Reputation: 1498
I have always used the malloc
function as, for exemple,
int size = 10000;
int *a;
a = malloc(size * sizeof(int));
I recently run into a piece of code that discards the sizeof(int)
part, i.e.
int size = 10000;
int *a;
a = malloc(size);
This second code seems to be working fine.
My question is then, which form is correct? If the second form is, am I allocating needless space with the first form.
Upvotes: 2
Views: 3205
Reputation:
From the man page:
The malloc() function allocates size bytes and returns a pointer to the allocated memory.
The first form is correct.
Even if the sizeof(int) on the machine you are targeting is one (which is sometimes true on 8-bit microcontrollers) you still want your code to be readable.
The reason the "second code seems to be working fine" is that you are lucky.

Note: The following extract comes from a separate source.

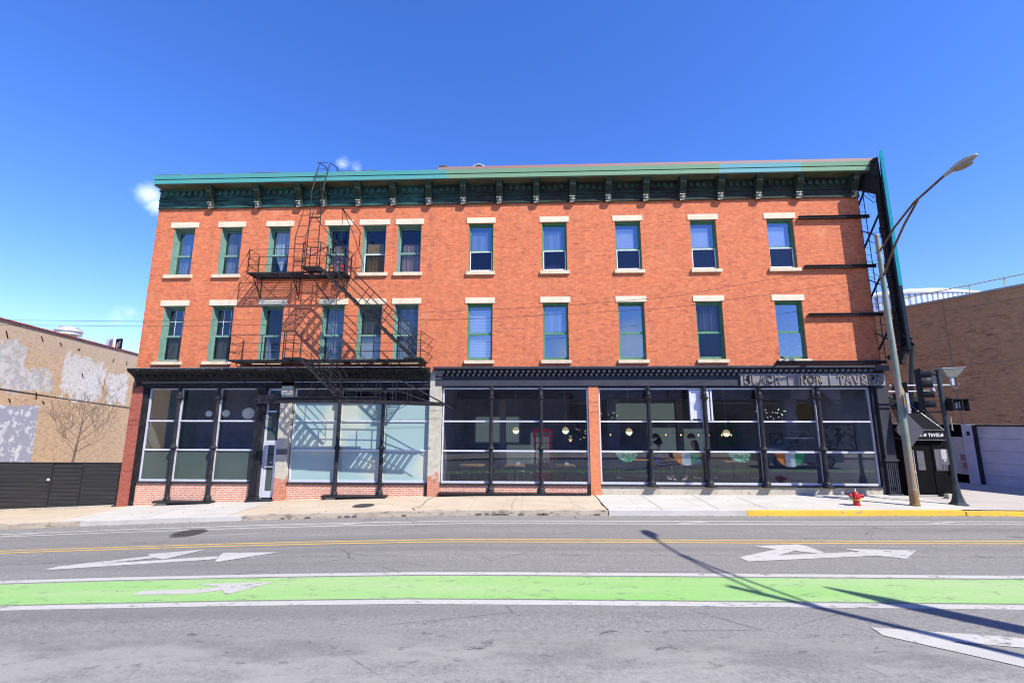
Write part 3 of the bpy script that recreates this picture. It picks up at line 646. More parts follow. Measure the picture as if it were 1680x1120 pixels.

The version of malloc you are using might be returning a pointer to an area of memory that is larger than what you requested. No matter what is happening behind the scenes, the behavior may change if you switch to a different compiler, so you do not want to rely on it.
Upvotes: 2
Reputation: 476990
malloc
allocates a given number of bytes worth of memory, suitably aligned for any type. If you want to store N
elements of type T
, you need N * sizeof(T)
bytes of aligned storage. Typically, T * p = malloc(N * sizeof(T))
provides that and lets you index the elements as p[i]
for i
in [0, N).
Upvotes: 3
Reputation: 363547
The argument to malloc
is the number of bytes to be allocated. If you need space for an array of n
elements of type T
, call malloc(n * sizeof(T))
. malloc
does not know about types, it only cares about bytes.
The only exception is that when you allocate space for (byte/char
) strings, the sizeof
can be omitted because sizeof(char) == 1
per definition in C. Doing something like
int *a = malloc(10000);
a[9000] = 0;
may seem to work now, but actually exploits undefined behavior.